Hierarchical flower-like ZnIn2S4 anchored with well-dispersed Ni12P5 nanoparticles for high-quantum-yield photocatalytic H2 evolution under visible light

Developing cost-effective, highly efficient and stable visible-light photocatalysts towards photocatalytic hydrogen (H2) production from water splitting is critical for the conversion of renewable solar energy to chemical fuels. Herein, hierarchical flower-like ZnIn2S4 was synthesized by using a hydrothermal method, and subsequently coupled with Ni12P5 nanoparticles via a facile solution-phase method.
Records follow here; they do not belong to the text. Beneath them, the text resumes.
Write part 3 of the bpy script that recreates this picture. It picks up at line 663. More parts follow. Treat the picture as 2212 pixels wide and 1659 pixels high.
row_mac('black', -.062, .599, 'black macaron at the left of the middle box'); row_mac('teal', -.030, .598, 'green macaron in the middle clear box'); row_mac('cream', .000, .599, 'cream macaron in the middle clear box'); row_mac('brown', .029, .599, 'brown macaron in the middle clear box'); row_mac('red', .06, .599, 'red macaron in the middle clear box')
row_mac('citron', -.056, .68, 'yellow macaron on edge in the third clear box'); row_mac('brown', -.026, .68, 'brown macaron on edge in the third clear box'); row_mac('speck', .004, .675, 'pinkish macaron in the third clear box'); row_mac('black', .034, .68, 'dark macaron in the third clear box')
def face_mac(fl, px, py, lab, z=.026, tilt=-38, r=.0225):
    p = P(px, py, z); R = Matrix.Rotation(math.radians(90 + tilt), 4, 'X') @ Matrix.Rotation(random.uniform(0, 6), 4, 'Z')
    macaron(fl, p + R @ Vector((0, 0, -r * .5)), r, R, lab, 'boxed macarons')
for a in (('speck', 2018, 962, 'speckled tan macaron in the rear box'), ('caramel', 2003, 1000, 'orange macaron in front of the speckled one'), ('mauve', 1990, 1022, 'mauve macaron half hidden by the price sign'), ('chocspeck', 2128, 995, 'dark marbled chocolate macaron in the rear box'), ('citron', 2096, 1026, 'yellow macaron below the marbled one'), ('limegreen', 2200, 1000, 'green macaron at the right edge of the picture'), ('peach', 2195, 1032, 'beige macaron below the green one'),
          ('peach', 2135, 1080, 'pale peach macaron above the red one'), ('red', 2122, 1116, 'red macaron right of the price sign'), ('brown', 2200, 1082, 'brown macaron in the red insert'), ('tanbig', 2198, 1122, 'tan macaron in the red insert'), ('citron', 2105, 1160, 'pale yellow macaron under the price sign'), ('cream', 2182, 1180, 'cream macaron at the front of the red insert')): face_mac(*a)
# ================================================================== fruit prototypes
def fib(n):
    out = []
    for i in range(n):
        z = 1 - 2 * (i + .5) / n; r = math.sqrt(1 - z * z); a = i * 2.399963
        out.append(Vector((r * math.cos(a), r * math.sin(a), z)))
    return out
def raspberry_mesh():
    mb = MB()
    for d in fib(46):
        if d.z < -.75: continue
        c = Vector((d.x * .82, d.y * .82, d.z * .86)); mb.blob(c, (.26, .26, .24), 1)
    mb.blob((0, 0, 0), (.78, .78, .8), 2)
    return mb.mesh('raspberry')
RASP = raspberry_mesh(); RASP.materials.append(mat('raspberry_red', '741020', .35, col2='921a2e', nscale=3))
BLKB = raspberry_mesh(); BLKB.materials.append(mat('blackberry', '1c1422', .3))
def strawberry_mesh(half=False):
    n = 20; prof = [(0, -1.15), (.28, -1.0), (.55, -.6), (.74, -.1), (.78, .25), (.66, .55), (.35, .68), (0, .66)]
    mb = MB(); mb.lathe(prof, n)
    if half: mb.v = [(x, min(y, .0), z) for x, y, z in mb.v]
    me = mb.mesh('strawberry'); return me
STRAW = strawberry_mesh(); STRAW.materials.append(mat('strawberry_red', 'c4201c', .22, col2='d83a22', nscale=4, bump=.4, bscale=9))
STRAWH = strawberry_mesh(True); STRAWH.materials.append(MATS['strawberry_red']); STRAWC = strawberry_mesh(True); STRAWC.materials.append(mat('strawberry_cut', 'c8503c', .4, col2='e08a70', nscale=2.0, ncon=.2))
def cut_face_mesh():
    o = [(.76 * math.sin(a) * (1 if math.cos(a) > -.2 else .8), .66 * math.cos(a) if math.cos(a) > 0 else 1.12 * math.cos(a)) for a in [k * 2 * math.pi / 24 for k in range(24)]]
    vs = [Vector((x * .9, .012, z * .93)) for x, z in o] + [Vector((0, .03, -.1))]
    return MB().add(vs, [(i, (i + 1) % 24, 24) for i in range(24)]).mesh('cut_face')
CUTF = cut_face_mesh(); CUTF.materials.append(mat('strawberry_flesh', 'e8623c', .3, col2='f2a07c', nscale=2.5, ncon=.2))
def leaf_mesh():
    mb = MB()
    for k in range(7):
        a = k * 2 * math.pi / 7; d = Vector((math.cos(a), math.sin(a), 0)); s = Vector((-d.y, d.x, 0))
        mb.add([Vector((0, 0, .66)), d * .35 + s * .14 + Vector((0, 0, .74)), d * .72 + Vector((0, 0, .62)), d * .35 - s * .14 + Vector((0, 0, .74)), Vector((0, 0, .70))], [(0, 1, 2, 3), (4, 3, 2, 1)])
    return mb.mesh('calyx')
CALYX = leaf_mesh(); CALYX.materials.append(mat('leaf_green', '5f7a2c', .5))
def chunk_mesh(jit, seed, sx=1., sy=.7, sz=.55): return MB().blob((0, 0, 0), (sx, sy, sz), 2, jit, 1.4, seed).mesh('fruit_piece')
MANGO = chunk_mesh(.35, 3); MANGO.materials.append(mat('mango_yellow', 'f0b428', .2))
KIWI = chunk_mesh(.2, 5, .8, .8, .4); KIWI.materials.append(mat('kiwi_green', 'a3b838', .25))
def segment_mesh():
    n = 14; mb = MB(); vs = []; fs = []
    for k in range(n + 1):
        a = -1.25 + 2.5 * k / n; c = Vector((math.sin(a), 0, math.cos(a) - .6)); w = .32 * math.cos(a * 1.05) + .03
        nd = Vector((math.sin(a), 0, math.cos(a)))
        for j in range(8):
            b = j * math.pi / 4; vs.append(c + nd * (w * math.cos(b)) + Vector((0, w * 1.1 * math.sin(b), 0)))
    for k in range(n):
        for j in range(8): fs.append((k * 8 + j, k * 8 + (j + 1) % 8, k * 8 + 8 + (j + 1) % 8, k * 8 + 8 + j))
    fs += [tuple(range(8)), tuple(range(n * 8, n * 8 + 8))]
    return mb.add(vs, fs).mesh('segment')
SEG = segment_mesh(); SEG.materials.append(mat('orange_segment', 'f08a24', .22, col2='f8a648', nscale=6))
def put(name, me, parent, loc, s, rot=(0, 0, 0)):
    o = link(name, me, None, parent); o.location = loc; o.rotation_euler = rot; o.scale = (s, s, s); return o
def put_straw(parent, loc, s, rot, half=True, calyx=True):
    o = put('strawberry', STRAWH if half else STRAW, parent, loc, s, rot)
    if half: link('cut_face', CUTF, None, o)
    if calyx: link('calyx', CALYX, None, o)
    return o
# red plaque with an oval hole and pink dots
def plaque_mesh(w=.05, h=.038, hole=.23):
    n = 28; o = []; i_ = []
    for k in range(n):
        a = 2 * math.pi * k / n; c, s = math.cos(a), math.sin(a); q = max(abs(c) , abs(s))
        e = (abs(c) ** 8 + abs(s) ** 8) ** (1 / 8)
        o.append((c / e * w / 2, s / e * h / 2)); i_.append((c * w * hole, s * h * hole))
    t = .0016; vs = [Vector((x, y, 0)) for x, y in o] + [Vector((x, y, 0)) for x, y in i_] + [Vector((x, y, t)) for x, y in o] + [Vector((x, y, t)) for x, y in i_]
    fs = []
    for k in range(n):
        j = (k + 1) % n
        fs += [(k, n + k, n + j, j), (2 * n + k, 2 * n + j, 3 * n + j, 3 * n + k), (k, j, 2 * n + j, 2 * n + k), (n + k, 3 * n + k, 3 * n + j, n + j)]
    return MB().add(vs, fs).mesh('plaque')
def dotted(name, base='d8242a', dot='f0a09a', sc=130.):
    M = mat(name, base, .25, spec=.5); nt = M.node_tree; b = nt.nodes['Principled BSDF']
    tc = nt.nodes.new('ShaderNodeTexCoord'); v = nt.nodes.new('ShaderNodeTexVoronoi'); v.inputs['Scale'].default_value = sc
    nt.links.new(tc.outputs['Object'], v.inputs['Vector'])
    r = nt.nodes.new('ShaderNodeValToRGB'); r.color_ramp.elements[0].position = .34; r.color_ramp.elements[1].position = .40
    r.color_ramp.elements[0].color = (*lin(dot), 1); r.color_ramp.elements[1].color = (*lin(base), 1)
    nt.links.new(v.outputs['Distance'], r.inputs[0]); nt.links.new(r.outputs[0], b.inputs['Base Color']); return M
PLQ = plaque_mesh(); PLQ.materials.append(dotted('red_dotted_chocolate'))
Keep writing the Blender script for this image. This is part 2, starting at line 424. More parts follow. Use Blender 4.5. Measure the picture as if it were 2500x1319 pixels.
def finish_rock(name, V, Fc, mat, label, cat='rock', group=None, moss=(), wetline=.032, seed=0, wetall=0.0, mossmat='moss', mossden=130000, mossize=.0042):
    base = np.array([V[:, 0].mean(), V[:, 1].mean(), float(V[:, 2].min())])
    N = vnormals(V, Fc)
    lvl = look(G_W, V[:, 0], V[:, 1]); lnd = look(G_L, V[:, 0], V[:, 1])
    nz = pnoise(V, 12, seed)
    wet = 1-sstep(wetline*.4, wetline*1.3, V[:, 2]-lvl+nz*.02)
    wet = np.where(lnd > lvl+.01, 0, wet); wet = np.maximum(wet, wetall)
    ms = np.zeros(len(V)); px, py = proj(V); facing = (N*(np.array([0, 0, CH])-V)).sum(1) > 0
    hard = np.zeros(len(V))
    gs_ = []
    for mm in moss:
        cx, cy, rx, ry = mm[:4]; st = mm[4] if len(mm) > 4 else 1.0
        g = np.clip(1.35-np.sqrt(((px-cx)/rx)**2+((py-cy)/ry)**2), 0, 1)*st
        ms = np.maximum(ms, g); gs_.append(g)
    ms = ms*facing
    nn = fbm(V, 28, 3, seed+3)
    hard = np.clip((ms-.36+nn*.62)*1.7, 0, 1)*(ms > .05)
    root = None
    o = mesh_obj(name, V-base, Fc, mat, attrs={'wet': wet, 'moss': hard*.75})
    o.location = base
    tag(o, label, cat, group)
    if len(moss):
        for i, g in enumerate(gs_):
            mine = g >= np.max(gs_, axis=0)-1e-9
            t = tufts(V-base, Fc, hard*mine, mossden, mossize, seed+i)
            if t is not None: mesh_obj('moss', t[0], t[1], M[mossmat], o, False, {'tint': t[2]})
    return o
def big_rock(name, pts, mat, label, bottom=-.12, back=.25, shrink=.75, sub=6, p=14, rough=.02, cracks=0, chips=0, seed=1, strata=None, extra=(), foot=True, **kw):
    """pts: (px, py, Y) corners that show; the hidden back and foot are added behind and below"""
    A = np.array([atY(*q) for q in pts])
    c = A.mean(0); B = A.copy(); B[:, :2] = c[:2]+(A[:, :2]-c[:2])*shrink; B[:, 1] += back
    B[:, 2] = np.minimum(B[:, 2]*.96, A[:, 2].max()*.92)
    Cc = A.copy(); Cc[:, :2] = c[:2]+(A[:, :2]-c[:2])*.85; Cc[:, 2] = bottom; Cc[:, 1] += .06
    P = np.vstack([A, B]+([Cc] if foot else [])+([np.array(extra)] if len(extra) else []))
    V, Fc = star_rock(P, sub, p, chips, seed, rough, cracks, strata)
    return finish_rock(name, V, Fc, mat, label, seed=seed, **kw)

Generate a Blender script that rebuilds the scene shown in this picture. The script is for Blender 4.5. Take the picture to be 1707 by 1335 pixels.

Benefitting from the incorporation of nanostructured Ni12P5, which effectively facilitates charge separation and provides active sites for photocatalytic H2 evolution, the as-prepared ZnIn2S4/Ni12P5 composite photocatalysts show high performance for H2 production from aqueous solutions of Na2S/Na2SO3 under visible light irradiation. In particular, the ZnIn2S4/Ni12P5 sample with an optimal loading of Ni12P5 exhibits a maximum H2 evolution rate of 2263 μmol h−1 g−1 with an extremely high apparent quantum yield (AQY) of 20.5% at 420 nm. More importantly, the enhanced photocatalytic performance of the ZnIn2S4/Ni12P5 heterojunction was investigated by using photoelectrochemical (PEC) measurements. In short, this work highlights the importance of the interfacial design of transition metal phosphide-decorated ternary metal sulfide semiconductors towards efficient and stable photocatalysis.